Tuesday, October 21, 2014
Google 'Fights Piracy'
The entertainment industry has been long criticizing Google for allowing users to download entertainment illegally. So as a solution to this problem, Google has added extra measures so that links pointed to illegal content will fall lower in the results, when being searched. As a reporter said, "The best way to combat piracy is with better and more convenient legitimate services." Which is definitely understandable. I understand how difficult it is for any music artist now-a-days to go 'platinum' because of how many illegal file sharing sites there are on the web. It must be very frustrating to devote all your time and life into doing what you love, and making music and then for someone to go download it all for free. But we got to understand, Google can only do so much, it really comes down to the people and their own decision-making process.
Tuesday, October 14, 2014
Advertisements
We, as consumers, are confronted with all kinds of different
advertisements any and every way we walk, look, or hear in our daily lives.
Advertisements present an abstract world, in which they promise more than they
can deliver (Pg.265). In a consumer society, we are surrounded by tons of
goods, and advertisements for those goods, that are constantly changing to keep
up with society. The idea that consumer products will offer self-fulfillment is
crucial to marketing and consumption (Pg.269). That is exactly why I don’t like
marketing, because companies say what you want to hear, but then put the side
effects in very small print at the bottom, which is what you don’t want to
hear. Especially when you see something that looks really good to eat and it’s
for a very cheap price, and then you go to that place and it’s something very
tiny that won’t even fill you up, that is exactly why advertising is dumb. But
everyone is in it for the money, so I guess companies got to do whatever they
got to do to get customers over there.
Wednesday, October 8, 2014
Importance of Categorization
Women, Fire and Dangerous things. All have something in common, right? Wrong. I mean, I'm sure you can find some common boundary between each one of these, but what George Lakoff describes, is that things are categorized together on the basis of what they have in common, with the idea that categories are defined by common properties. (Pg.5) It has come to realization that categorization is far more complex than that. A new theory has emerged, called prototype theory. As Lakoff describes it, When we intentionally perform any kind of action, we are using categories. When we move about the world, we automatically categorize people, animals, physical objects, etc. They aren't categories of things, they are of abstract entities. After reading this article, it changed my whole outlook on my thoughts about categories. The way I experience and imagine categorization, I think of it as far more than just simply items with common characteristics. It is now more of a prototype-based conception in which we categorize.
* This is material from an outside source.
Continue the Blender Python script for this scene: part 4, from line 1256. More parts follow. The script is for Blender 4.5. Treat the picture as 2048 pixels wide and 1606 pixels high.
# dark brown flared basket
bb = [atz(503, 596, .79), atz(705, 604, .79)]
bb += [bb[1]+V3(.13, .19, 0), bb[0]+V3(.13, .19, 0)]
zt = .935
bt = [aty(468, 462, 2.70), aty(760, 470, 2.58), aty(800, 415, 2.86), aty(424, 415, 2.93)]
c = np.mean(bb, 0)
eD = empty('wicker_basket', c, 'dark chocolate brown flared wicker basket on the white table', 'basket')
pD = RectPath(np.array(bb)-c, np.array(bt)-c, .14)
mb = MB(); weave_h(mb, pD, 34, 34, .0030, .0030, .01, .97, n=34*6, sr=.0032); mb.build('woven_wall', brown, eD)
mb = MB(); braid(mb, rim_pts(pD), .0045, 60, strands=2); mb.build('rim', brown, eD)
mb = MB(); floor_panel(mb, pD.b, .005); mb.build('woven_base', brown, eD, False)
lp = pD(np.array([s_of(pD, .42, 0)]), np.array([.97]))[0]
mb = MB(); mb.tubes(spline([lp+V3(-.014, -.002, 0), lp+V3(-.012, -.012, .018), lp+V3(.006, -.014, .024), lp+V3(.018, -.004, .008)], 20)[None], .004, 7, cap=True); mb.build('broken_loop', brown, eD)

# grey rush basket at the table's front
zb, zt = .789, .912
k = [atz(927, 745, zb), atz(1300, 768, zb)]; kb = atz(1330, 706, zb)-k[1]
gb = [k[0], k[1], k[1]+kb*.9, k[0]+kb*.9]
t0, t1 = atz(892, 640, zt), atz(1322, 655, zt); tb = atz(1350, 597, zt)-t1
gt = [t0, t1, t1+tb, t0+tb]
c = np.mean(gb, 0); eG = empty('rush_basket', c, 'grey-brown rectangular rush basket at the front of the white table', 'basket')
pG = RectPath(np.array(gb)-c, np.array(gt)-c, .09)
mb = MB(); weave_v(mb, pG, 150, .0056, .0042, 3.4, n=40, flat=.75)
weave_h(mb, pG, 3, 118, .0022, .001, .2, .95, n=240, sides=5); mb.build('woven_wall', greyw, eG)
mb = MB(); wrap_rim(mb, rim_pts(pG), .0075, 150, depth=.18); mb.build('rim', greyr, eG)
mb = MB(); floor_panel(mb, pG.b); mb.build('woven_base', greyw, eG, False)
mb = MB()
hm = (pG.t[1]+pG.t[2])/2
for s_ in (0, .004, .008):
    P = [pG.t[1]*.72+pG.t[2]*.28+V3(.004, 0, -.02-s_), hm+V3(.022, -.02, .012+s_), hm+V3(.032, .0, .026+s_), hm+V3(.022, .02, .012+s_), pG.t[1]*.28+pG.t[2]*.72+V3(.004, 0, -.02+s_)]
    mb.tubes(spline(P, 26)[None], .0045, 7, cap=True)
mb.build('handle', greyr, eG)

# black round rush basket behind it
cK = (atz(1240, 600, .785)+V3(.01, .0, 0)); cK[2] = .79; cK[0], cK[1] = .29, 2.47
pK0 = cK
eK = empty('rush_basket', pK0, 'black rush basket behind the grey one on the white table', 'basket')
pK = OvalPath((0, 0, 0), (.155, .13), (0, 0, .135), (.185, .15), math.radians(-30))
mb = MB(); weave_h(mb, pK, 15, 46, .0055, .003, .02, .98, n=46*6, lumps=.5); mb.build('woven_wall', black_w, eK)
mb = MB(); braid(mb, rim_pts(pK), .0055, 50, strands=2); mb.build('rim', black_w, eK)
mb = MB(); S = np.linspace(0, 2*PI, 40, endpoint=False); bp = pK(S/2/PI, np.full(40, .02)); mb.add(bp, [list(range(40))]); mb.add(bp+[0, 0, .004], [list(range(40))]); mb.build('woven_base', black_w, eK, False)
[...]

Wednesday, October 1, 2014
String of Puppies
This particular issue was discussed in Chapter 5 of POL, in a case of Rogers v. Koons. This copyright issue occurred when a photographer took a picture of a man and women holding a bunch of puppies and used them for postcards and other goods. Then, an American artist, Jeff Koons, sent a copy of that image without the copyright label, to an Italian studio to be produced into a statue. After Rogers tried suing him, the court's ruled in Koons favor saying it was derivative and not transformative. I don't know if I necessarily agree with this topic, because if a photographer is really going to go through all that work to take a photograph and crop, edit and publish it and for someone else to take the credit for that, it's not really fair and I think that is one great example of an image reproduction that takes away from the quality and integrity from one's work.